Raw data ::
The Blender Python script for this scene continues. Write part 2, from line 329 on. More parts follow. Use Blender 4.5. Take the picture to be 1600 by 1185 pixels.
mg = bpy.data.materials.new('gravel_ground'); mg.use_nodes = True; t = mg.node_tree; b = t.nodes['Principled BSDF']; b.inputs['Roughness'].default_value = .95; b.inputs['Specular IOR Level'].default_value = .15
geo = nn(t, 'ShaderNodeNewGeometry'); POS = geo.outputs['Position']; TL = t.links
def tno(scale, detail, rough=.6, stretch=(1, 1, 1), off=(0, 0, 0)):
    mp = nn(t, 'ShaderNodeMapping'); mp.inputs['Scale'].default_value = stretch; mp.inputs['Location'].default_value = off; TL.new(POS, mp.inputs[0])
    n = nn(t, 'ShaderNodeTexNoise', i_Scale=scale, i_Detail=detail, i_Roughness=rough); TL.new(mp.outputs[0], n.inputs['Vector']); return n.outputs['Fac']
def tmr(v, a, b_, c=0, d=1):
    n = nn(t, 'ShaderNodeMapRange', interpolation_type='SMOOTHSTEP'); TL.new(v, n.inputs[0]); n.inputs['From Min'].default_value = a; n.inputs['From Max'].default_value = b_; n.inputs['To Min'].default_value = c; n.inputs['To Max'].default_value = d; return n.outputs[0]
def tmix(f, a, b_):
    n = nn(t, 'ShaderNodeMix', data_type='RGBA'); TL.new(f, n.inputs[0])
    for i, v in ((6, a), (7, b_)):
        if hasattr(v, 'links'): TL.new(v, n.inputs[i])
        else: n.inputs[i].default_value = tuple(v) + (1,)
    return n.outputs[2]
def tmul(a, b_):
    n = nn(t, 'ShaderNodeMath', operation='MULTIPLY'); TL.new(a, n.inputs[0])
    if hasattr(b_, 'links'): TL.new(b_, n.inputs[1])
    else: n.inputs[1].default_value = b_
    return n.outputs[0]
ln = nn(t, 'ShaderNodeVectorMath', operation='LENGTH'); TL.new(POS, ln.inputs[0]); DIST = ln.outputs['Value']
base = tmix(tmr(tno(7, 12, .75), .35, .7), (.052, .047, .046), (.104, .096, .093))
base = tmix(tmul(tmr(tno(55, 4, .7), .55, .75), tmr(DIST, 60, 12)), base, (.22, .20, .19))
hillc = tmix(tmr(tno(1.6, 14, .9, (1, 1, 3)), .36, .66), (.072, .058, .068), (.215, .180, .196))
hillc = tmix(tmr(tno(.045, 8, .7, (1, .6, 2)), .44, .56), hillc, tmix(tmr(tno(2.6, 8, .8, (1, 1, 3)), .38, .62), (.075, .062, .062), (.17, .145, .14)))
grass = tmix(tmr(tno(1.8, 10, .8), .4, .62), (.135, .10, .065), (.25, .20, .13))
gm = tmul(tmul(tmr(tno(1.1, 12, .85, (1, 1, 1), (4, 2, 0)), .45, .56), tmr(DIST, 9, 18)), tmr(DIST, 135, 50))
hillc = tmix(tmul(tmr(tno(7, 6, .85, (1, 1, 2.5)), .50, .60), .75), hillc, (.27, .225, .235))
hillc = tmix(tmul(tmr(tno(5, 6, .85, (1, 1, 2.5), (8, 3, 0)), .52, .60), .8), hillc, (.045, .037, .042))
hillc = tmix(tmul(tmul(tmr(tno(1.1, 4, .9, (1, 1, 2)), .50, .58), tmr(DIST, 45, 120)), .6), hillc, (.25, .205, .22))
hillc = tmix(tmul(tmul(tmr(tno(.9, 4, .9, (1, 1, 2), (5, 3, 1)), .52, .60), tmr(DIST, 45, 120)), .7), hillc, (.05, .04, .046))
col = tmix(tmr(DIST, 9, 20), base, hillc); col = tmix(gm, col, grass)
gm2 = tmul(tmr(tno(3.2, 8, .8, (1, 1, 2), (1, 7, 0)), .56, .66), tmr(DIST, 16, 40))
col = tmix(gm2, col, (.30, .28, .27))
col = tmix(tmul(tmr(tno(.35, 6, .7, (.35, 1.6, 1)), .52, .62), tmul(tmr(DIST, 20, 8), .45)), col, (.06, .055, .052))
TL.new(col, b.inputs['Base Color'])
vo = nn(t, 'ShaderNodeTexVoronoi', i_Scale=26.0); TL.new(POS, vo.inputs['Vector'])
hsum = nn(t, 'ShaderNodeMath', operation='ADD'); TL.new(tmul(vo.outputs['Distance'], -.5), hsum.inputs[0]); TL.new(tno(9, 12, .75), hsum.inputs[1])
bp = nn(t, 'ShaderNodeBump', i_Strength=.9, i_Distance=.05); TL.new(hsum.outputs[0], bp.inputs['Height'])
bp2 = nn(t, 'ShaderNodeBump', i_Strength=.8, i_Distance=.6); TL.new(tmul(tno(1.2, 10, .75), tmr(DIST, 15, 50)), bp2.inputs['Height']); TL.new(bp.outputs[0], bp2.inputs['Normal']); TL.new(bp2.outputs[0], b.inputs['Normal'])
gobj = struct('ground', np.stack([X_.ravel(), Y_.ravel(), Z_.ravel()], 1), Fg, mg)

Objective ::
Write out every line of the material again, exactly as it reads.

Answer in full ::
The Blender Python script for this scene continues. Write part 2, from line 329 on. More parts follow. Use Blender 4.5. Take the picture to be 1600 by 1185 pixels.
mg = bpy.data.materials.new('gravel_ground'); mg.use_nodes = True; t = mg.node_tree; b = t.nodes['Principled BSDF']; b.inputs['Roughness'].default_value = .95; b.inputs['Specular IOR Level'].default_value = .15
geo = nn(t, 'ShaderNodeNewGeometry'); POS = geo.outputs['Position']; TL = t.links
def tno(scale, detail, rough=.6, stretch=(1, 1, 1), off=(0, 0, 0)):
    mp = nn(t, 'ShaderNodeMapping'); mp.inputs['Scale'].default_value = stretch; mp.inputs['Location'].default_value = off; TL.new(POS, mp.inputs[0])
    n = nn(t, 'ShaderNodeTexNoise', i_Scale=scale, i_Detail=detail, i_Roughness=rough); TL.new(mp.outputs[0], n.inputs['Vector']); return n.outputs['Fac']
def tmr(v, a, b_, c=0, d=1):
    n = nn(t, 'ShaderNodeMapRange', interpolation_type='SMOOTHSTEP'); TL.new(v, n.inputs[0]); n.inputs['From Min'].default_value = a; n.inputs['From Max'].default_value = b_; n.inputs['To Min'].default_value = c; n.inputs['To Max'].default_value = d; return n.outputs[0]
def tmix(f, a, b_):
    n = nn(t, 'ShaderNodeMix', data_type='RGBA'); TL.new(f, n.inputs[0])
    for i, v in ((6, a), (7, b_)):
        if hasattr(v, 'links'): TL.new(v, n.inputs[i])
        else: n.inputs[i].default_value = tuple(v) + (1,)
    return n.outputs[2]
def tmul(a, b_):
    n = nn(t, 'ShaderNodeMath', operation='MULTIPLY'); TL.new(a, n.inputs[0])
    if hasattr(b_, 'links'): TL.new(b_, n.inputs[1])
    else: n.inputs[1].default_value = b_
    return n.outputs[0]
ln = nn(t, 'ShaderNodeVectorMath', operation='LENGTH'); TL.new(POS, ln.inputs[0]); DIST = ln.outputs['Value']
base = tmix(tmr(tno(7, 12, .75), .35, .7), (.052, .047, .046), (.104, .096, .093))
base = tmix(tmul(tmr(tno(55, 4, .7), .55, .75), tmr(DIST, 60, 12)), base, (.22, .20, .19))
hillc = tmix(tmr(tno(1.6, 14, .9, (1, 1, 3)), .36, .66), (.072, .058, .068), (.215, .180, .196))
hillc = tmix(tmr(tno(.045, 8, .7, (1, .6, 2)), .44, .56), hillc, tmix(tmr(tno(2.6, 8, .8, (1, 1, 3)), .38, .62), (.075, .062, .062), (.17, .145, .14)))
grass = tmix(tmr(tno(1.8, 10, .8), .4, .62), (.135, .10, .065), (.25, .20, .13))
gm = tmul(tmul(tmr(tno(1.1, 12, .85, (1, 1, 1), (4, 2, 0)), .45, .56), tmr(DIST, 9, 18)), tmr(DIST, 135, 50))
hillc = tmix(tmul(tmr(tno(7, 6, .85, (1, 1, 2.5)), .50, .60), .75), hillc, (.27, .225, .235))
hillc = tmix(tmul(tmr(tno(5, 6, .85, (1, 1, 2.5), (8, 3, 0)), .52, .60), .8), hillc, (.045, .037, .042))
hillc = tmix(tmul(tmul(tmr(tno(1.1, 4, .9, (1, 1, 2)), .50, .58), tmr(DIST, 45, 120)), .6), hillc, (.25, .205, .22))
hillc = tmix(tmul(tmul(tmr(tno(.9, 4, .9, (1, 1, 2), (5, 3, 1)), .52, .60), tmr(DIST, 45, 120)), .7), hillc, (.05, .04, .046))
col = tmix(tmr(DIST, 9, 20), base, hillc); col = tmix(gm, col, grass)
gm2 = tmul(tmr(tno(3.2, 8, .8, (1, 1, 2), (1, 7, 0)), .56, .66), tmr(DIST, 16, 40))
col = tmix(gm2, col, (.30, .28, .27))
col = tmix(tmul(tmr(tno(.35, 6, .7, (.35, 1.6, 1)), .52, .62), tmul(tmr(DIST, 20, 8), .45)), col, (.06, .055, .052))
TL.new(col, b.inputs['Base Color'])
vo = nn(t, 'ShaderNodeTexVoronoi', i_Scale=26.0); TL.new(POS, vo.inputs['Vector'])
hsum = nn(t, 'ShaderNodeMath', operation='ADD'); TL.new(tmul(vo.outputs['Distance'], -.5), hsum.inputs[0]); TL.new(tno(9, 12, .75), hsum.inputs[1])
bp = nn(t, 'ShaderNodeBump', i_Strength=.9, i_Distance=.05); TL.new(hsum.outputs[0], bp.inputs['Height'])
bp2 = nn(t, 'ShaderNodeBump', i_Strength=.8, i_Distance=.6); TL.new(tmul(tno(1.2, 10, .75), tmr(DIST, 15, 50)), bp2.inputs['Height']); TL.new(bp.outputs[0], bp2.inputs['Normal']); TL.new(bp2.outputs[0], b.inputs['Normal'])
gobj = struct('ground', np.stack([X_.ravel(), Y_.ravel(), Z_.ravel()], 1), Fg, mg)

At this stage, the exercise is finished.